WORK INSTRUCTIONS — Please write out the lines of the data exactly, beginning with the first and ending with the line containing "random.seed(7)"; leave the pictures behind.

— Start of DATA SHOWN —

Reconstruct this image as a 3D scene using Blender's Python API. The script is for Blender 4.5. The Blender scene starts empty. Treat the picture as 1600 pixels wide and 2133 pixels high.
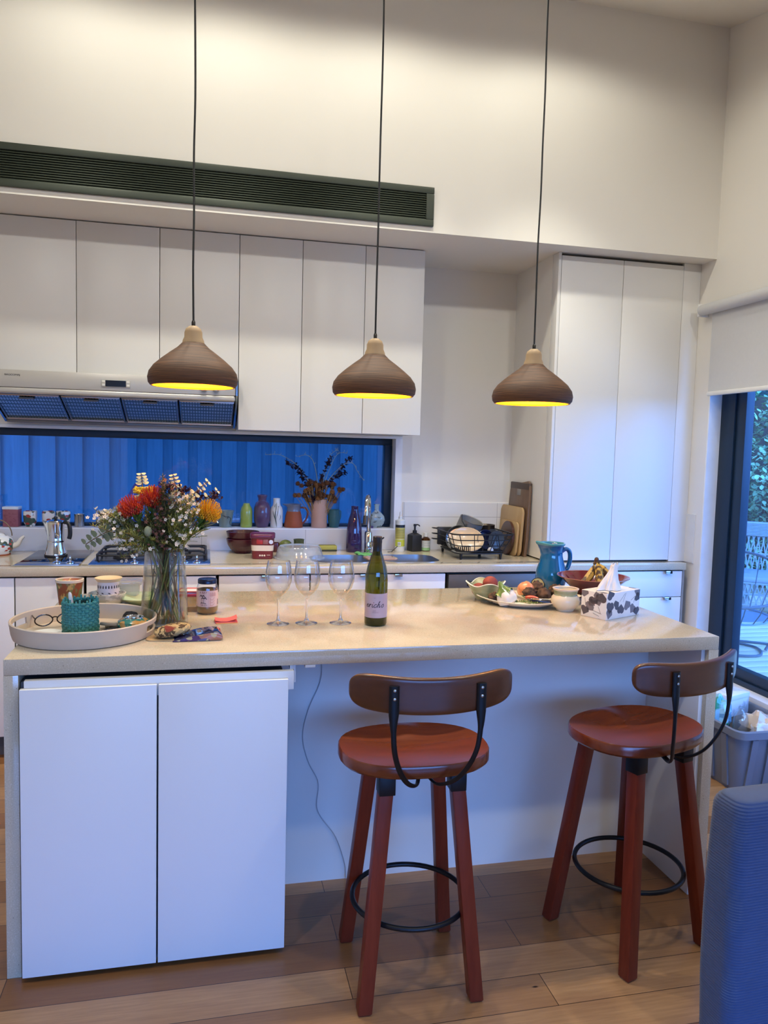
import bpy, bmesh, math, random
from mathutils import Vector, Matrix
PI = math.pi
SC = bpy.context.scene
COL = SC.collection
random.seed(7)

# ---------------------------------------------------------------- camera, world, lights, exposure
def cam_setup():
    cd = bpy.data.cameras.new('camera'); co = bpy.data.objects.new('camera', cd); COL.objects.link(co)
    yaw, pitch, roll = -0.2277, -0.0796, 0.0263
    f = Vector((-math.sin(yaw)*math.cos(pitch), math.cos(yaw)*math.cos(pitch), math.sin(pitch)))
    rt = Vector((math.cos(yaw), math.sin(yaw), 0)); up = rt.cross(f)
    r2 = rt*math.cos(roll)+up*math.sin(roll); u2 = up*math.cos(roll)-rt*math.sin(roll)
    m = Matrix((r2, u2, -f)).transposed().to_4x4()
    m.translation = (0.5374, -2.2479, 1.5175)
    co.matrix_world = m
    cd.sensor_fit = 'HORIZONTAL'; cd.sensor_width = 36; cd.lens = 36*1607.6/1600
    cd.clip_start = 0.02
    SC.camera = co
cam_setup()
vs = SC.view_settings
SC.display_settings.display_device = 'sRGB'
vs.view_transform = 'Standard'; vs.look = 'None'; vs.gamma = 1; vs.use_curve_mapping = False
vs.exposure = 0.04
cy = SC.cycles
cy.use_denoising = True
try: cy.denoiser = 'OPENIMAGEDENOISE'
except Exception: pass
cy.max_bounces = 8; cy.diffuse_bounces = 4; cy.glossy_bounces = 4; cy.transmission_bounces = 6; cy.transparent_max_bounces = 24
cy.caustics_reflective = False; cy.caustics_refractive = False
cy.sample_clamp_indirect = 4

SKY = 2.6            # dusk sky strength
SPOT = 14            # ceiling downlights near the kitchen wall
BEAM = 66            # their inner beam
ROOM = 50            # downlights over the living area behind
PEND = 5.6           # pendant bulbs
w = bpy.data.worlds.new('dusk_sky'); SC.world = w; w.use_nodes = True
nt = w.node_tree; bg = nt.nodes['Background']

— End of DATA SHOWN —

ANSWER TO THIS EXERCISE —
Reconstruct this image as a 3D scene using Blender's Python API. The script is for Blender 4.5. The Blender scene starts empty. Treat the picture as 1600 pixels wide and 2133 pixels high.
import bpy, bmesh, math, random
from mathutils import Vector, Matrix
PI = math.pi
SC = bpy.context.scene
COL = SC.collection
random.seed(7)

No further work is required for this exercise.